The S&P low was 667 in March of 2009. Below is the entire secular bear market that started in 2000, which includes the major cyclical bulls from 2003-2007 and 2009 until today. Secular (long term) bear markets have strong rallies embedded in them, like the current one. The end result is a market that essentially goes nowhere after 20 years. As a minimum, we are probably headed back down toward the 2000 peak in the 1500s. Worst case is a re-visit of the 2009 low. Most likely scenario is somewhere in the 1200 area.

http://gold-silver.us/forum/attachment.php?attachmentid=7191&stc=1

Sparky
13th January 2015, 11:40 AM
This was the previous secular bull, from 1966-1982. Notice that it also included four strong multi-year rallies.

http://gold-silver.us/forum/attachment.php?attachmentid=7192&stc=1

Hitch
13th January 2015, 11:45 AM
http://gold-silver.us/forum/attachment.php?attachmentid=7191&stc=1

This doesn't look too good, Sparky. Nothing has been fixed. What goes up, must come down.

Seems every 6 or 7 years we get slammed. 2015 is about the right time for a big smack down.

Sparky
13th January 2015, 11:47 AM
In contrast, this is what secular bull markets look like.

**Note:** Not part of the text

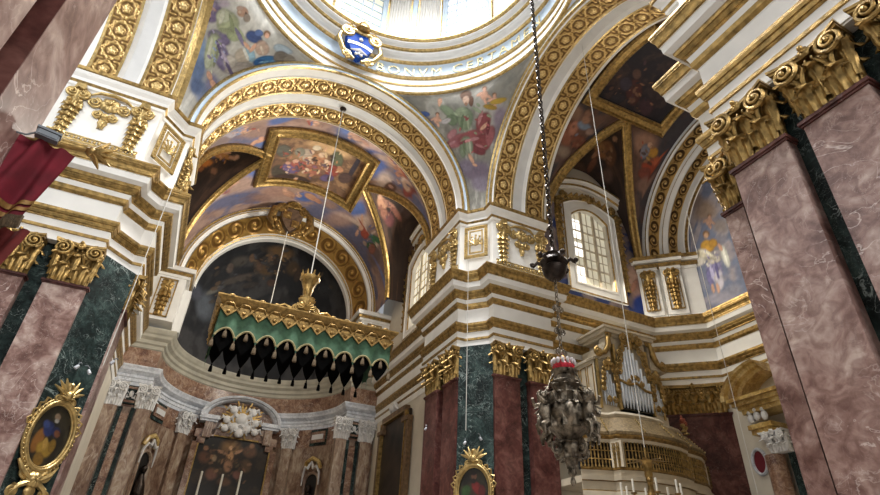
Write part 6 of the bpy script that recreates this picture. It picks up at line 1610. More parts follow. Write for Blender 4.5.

http://gold-silver.us/forum/attachment.php?attachmentid=7193&stc=1

singular_me
13th January 2015, 01:09 PM
lets not forget to take into account that the dollar is too 95% overvalued. what gives?



BTW, for the math impaired, an overvaluation of 89% means that a drop of 47% would be required to bring the market back in line with its historical mean valuation, which equates to a drop in the S&P from 2350 down to about 1250. If it were to overshoot to the downside by the typical value of -50%, that would mean a crash bottom of S&P 625. I think both of those numbers are reasonable estimates of a best-guess bottom (1250) and a worst-case crash bottom (625). For the Dow, the equivalent numbers would be about 9500 and 4750.